Extract the text of each entry below exactly, leaving every image behind.

Entries taken from a collection:
::::

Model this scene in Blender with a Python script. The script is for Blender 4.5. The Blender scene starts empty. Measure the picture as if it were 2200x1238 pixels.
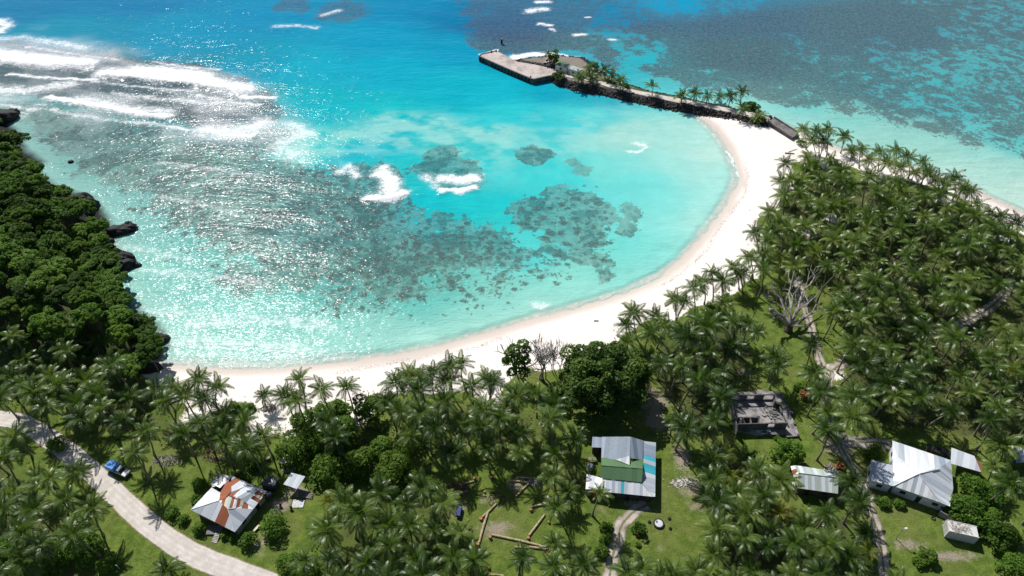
import bpy, math, random
import numpy as np
from mathutils import Vector, Matrix, Euler

random.seed(7)
rng = np.random.default_rng(7)
SC = bpy.context.scene
COL = SC.collection
R = math.radians

# ------------------------------------------------------------------ camera, sky, sun, exposure
FPX, PITCH, CAMH = 1500.0, R(43.5), 135.0
cam_d = bpy.data.cameras.new('camera'); cam = bpy.data.objects.new('camera', cam_d); COL.objects.link(cam)
cam.location = (0, 0, CAMH); cam.rotation_euler = (R(90) - PITCH, 0, 0)
cam_d.sensor_width = 36.0; cam_d.lens = FPX / 2200 * 36.0
cam_d.clip_start = 1.0; cam_d.clip_end = 12000
SC.camera = cam

SUN_AZ, SUN_EL = R(-31), R(47)
world = bpy.data.worlds.new('World'); SC.world = world; world.use_nodes = True
wn = world.node_tree.nodes; wl = world.node_tree.links
sky = wn.new('ShaderNodeTexSky'); sky.sky_type = 'NISHITA'; sky.sun_disc = False
sky.sun_elevation = SUN_EL; sky.sun_rotation = SUN_AZ
sky.air_density = 1.0; sky.dust_density = 0.6
wn['Background'].inputs['Strength'].default_value = 0.060
wl.new(sky.outputs[0], wn['Background'].inputs['Color'])
sun_d = bpy.data.lights.new('sun', 'SUN'); sun_d.energy = 5.0; sun_d.angle = R(0.5); sun_d.color = (1.0, 0.965, 0.91)
sun = bpy.data.objects.new('sun', sun_d); COL.objects.link(sun)
SV = Vector((math.sin(SUN_AZ) * math.cos(SUN_EL), math.cos(SUN_AZ) * math.cos(SUN_EL), math.sin(SUN_EL)))
sun.rotation_euler = SV.to_track_quat('Z', 'Y').to_euler(); sun.location = SV * 500
vs = SC.view_settings; vs.view_transform = 'Standard'; vs.look = 'None'; vs.exposure = 0.10; vs.gamma = 1.0; vs.use_curve_mapping = False

# ------------------------------------------------------------------ small helpers
SP, CP = math.sin(PITCH), math.cos(PITCH)
def at(px, py, z=0.0):
    "ground survey: the point of height z seen at photo position (px, py)"
    u, v = (px - 1100) / FPX, (py - 619) / FPX
    k = (CAMH - z) / (SP + v * CP)
    return Vector((u * k, (CP - v * SP) * k, z))
def ATN(pts, z=0.0):
    p = np.asarray(pts, float); u = (p[:, 0] - 1100) / FPX; v = (p[:, 1] - 619) / FPX
    k = (CAMH - z) / (SP + v * CP)
    return np.stack([u * k, (CP - v * SP) * k], 1)
def px_of(p):
    d = Vector(p) - Vector((0, 0, CAMH))
    zc = d.y * CP - d.z * SP
    return 1100 + FPX * d.x / zc, 619 + FPX * (-d.y * SP - d.z * CP) / zc
def lin(r, g, b):
    f = lambda c: (c / 255 / 12.92) if c / 255 <= 0.04045 else ((c / 255 + 0.055) / 1.055) ** 2.4
    return (f(r), f(g), f(b))

_tab = rng.random((256, 256))
def vnoise(x, y, s=0):
    x = x + s * 37.17; y = y + s * 11.73
    xi = np.floor(x).astype(int); yi = np.floor(y).astype(int); fx = x - xi; fy = y - yi
    fx = fx * fx * (3 - 2 * fx); fy = fy * fy * (3 - 2 * fy)
    a = _tab[xi & 255, yi & 255]; b = _tab[(xi + 1) & 255, yi & 255]; c = _tab[xi & 255, (yi + 1) & 255]; d = _tab[(xi + 1) & 255, (yi + 1) & 255]
    return (a * (1 - fx) + b * fx) * (1 - fy) + (c * (1 - fx) + d * fx) * fy
def fbm(x, y, freq, oct=4, s=0):
    t = 0; a = 0.5; n = 0
    for i in range(oct):
        t = t + a * vnoise(x * freq, y * freq, s + i * 3); n += a; a *= 0.5; freq *= 2.03
    return t / n
def sstep(a, b, x):
    t = np.clip((x - a) / (b - a), 0, 1); return t * t * (3 - 2 * t)
def sdf(poly, X, Y):
    "signed distance to a polygon, positive inside"
    p = np.asarray(poly, float); n = len(p)
    d = np.full(X.shape, 1e18); ins = np.zeros(X.shape, bool)
    for i in range(n):
        ax, ay = p[i]; bx, by = p[(i + 1) % n]
        ex, ey = bx - ax, by - ay; wx, wy = X - ax, Y - ay
        t = np.clip((wx * ex + wy * ey) / (ex * ex + ey * ey + 1e-12), 0, 1)
        d = np.minimum(d, (wx - ex * t) ** 2 + (wy - ey * t) ** 2)
        if ay != by:
            c = ((ay > Y) != (by > Y)) & (X < (bx - ax) * (Y - ay) / (by - ay) + ax)
            ins ^= c
    d = np.sqrt(d)
    return np.where(ins, d, -d)
def dline(pts, X, Y):
    "distance to a polyline and the fraction along it"
    p = np.asarray(pts, float); d = np.full(X.shape, 1e18)
    for i in range(len(p) - 1):
        ax, ay = p[i]; ex, ey = p[i + 1] - p[i]; wx, wy = X - ax, Y - ay
        t = np.clip((wx * ex + wy * ey) / (ex * ex + ey * ey + 1e-12), 0, 1)
        d = np.minimum(d, (wx - ex * t) ** 2 + (wy - ey * t) ** 2)
    return np.sqrt(d)

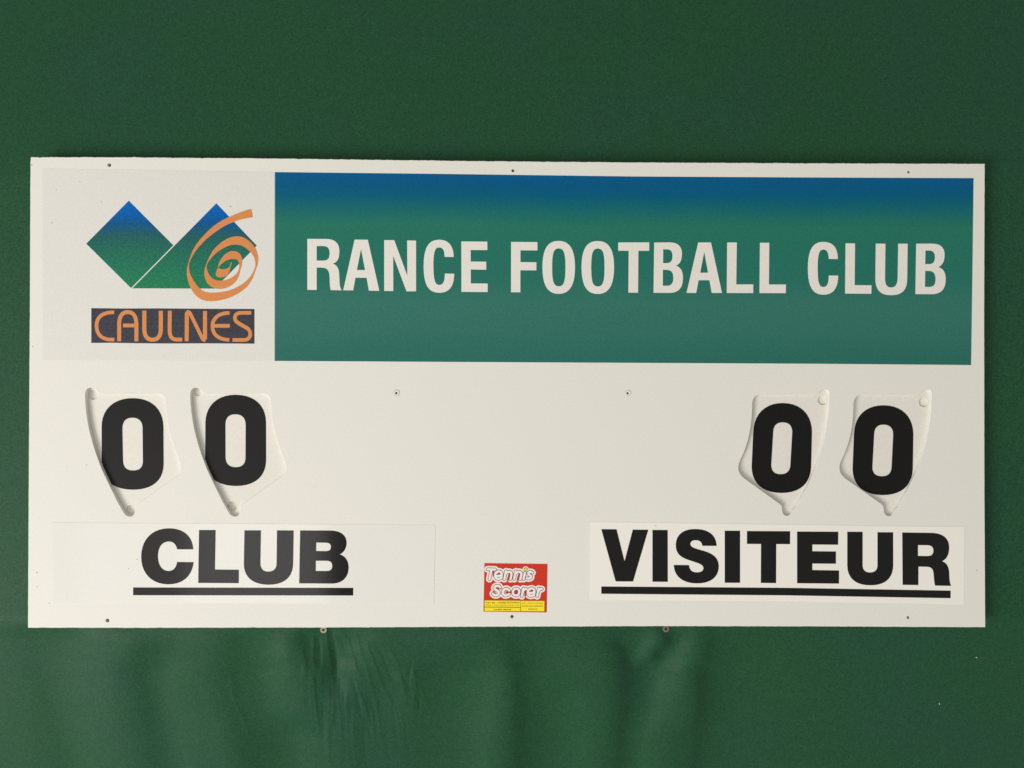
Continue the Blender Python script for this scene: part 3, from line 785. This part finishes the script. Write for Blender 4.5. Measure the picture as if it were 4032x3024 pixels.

::::

#### [WORKED ANSWER]
Model this scene in Blender with a Python script. The script is for Blender 4.5. The Blender scene starts empty. Measure the picture as if it were 2200x1238 pixels.
import bpy, math, random
import numpy as np
from mathutils import Vector, Matrix, Euler

random.seed(7)
rng = np.random.default_rng(7)
SC = bpy.context.scene
COL = SC.collection
R = math.radians

# ------------------------------------------------------------------ camera, sky, sun, exposure
FPX, PITCH, CAMH = 1500.0, R(43.5), 135.0
cam_d = bpy.data.cameras.new('camera'); cam = bpy.data.objects.new('camera', cam_d); COL.objects.link(cam)
cam.location = (0, 0, CAMH); cam.rotation_euler = (R(90) - PITCH, 0, 0)
cam_d.sensor_width = 36.0; cam_d.lens = FPX / 2200 * 36.0
cam_d.clip_start = 1.0; cam_d.clip_end = 12000
SC.camera = cam

SUN_AZ, SUN_EL = R(-31), R(47)
world = bpy.data.worlds.new('World'); SC.world = world; world.use_nodes = True
wn = world.node_tree.nodes; wl = world.node_tree.links
sky = wn.new('ShaderNodeTexSky'); sky.sky_type = 'NISHITA'; sky.sun_disc = False
sky.sun_elevation = SUN_EL; sky.sun_rotation = SUN_AZ
sky.air_density = 1.0; sky.dust_density = 0.6
wn['Background'].inputs['Strength'].default_value = 0.060
wl.new(sky.outputs[0], wn['Background'].inputs['Color'])
sun_d = bpy.data.lights.new('sun', 'SUN'); sun_d.energy = 5.0; sun_d.angle = R(0.5); sun_d.color = (1.0, 0.965, 0.91)
sun = bpy.data.objects.new('sun', sun_d); COL.objects.link(sun)
SV = Vector((math.sin(SUN_AZ) * math.cos(SUN_EL), math.cos(SUN_AZ) * math.cos(SUN_EL), math.sin(SUN_EL)))
sun.rotation_euler = SV.to_track_quat('Z', 'Y').to_euler(); sun.location = SV * 500
vs = SC.view_settings; vs.view_transform = 'Standard'; vs.look = 'None'; vs.exposure = 0.10; vs.gamma = 1.0; vs.use_curve_mapping = False

# ------------------------------------------------------------------ small helpers
SP, CP = math.sin(PITCH), math.cos(PITCH)
def at(px, py, z=0.0):
    "ground survey: the point of height z seen at photo position (px, py)"
    u, v = (px - 1100) / FPX, (py - 619) / FPX
    k = (CAMH - z) / (SP + v * CP)
    return Vector((u * k, (CP - v * SP) * k, z))
def ATN(pts, z=0.0):
    p = np.asarray(pts, float); u = (p[:, 0] - 1100) / FPX; v = (p[:, 1] - 619) / FPX
    k = (CAMH - z) / (SP + v * CP)
    return np.stack([u * k, (CP - v * SP) * k], 1)
def px_of(p):
    d = Vector(p) - Vector((0, 0, CAMH))
    zc = d.y * CP - d.z * SP
    return 1100 + FPX * d.x / zc, 619 + FPX * (-d.y * SP - d.z * CP) / zc
def lin(r, g, b):
    f = lambda c: (c / 255 / 12.92) if c / 255 <= 0.04045 else ((c / 255 + 0.055) / 1.055) ** 2.4
    return (f(r), f(g), f(b))

_tab = rng.random((256, 256))
def vnoise(x, y, s=0):
    x = x + s * 37.17; y = y + s * 11.73
    xi = np.floor(x).astype(int); yi = np.floor(y).astype(int); fx = x - xi; fy = y - yi
    fx = fx * fx * (3 - 2 * fx); fy = fy * fy * (3 - 2 * fy)
    a = _tab[xi & 255, yi & 255]; b = _tab[(xi + 1) & 255, yi & 255]; c = _tab[xi & 255, (yi + 1) & 255]; d = _tab[(xi + 1) & 255, (yi + 1) & 255]
    return (a * (1 - fx) + b * fx) * (1 - fy) + (c * (1 - fx) + d * fx) * fy
def fbm(x, y, freq, oct=4, s=0):
    t = 0; a = 0.5; n = 0
    for i in range(oct):
        t = t + a * vnoise(x * freq, y * freq, s + i * 3); n += a; a *= 0.5; freq *= 2.03
    return t / n
def sstep(a, b, x):
    t = np.clip((x - a) / (b - a), 0, 1); return t * t * (3 - 2 * t)
def sdf(poly, X, Y):
    "signed distance to a polygon, positive inside"
    p = np.asarray(poly, float); n = len(p)
    d = np.full(X.shape, 1e18); ins = np.zeros(X.shape, bool)
    for i in range(n):
        ax, ay = p[i]; bx, by = p[(i + 1) % n]
        ex, ey = bx - ax, by - ay; wx, wy = X - ax, Y - ay
        t = np.clip((wx * ex + wy * ey) / (ex * ex + ey * ey + 1e-12), 0, 1)
        d = np.minimum(d, (wx - ex * t) ** 2 + (wy - ey * t) ** 2)
        if ay != by:
            c = ((ay > Y) != (by > Y)) & (X < (bx - ax) * (Y - ay) / (by - ay) + ax)
            ins ^= c
    d = np.sqrt(d)
    return np.where(ins, d, -d)
def dline(pts, X, Y):
    "distance to a polyline and the fraction along it"
    p = np.asarray(pts, float); d = np.full(X.shape, 1e18)
    for i in range(len(p) - 1):
        ax, ay = p[i]; ex, ey = p[i + 1] - p[i]; wx, wy = X - ax, Y - ay
        t = np.clip((wx * ex + wy * ey) / (ex * ex + ey * ey + 1e-12), 0, 1)
        d = np.minimum(d, (wx - ex * t) ** 2 + (wy - ey * t) ** 2)
    return np.sqrt(d)

Continue the Blender Python script for this scene: part 3, from line 785. This part finishes the script. Write for Blender 4.5. Measure the picture as if it were 4032x3024 pixels.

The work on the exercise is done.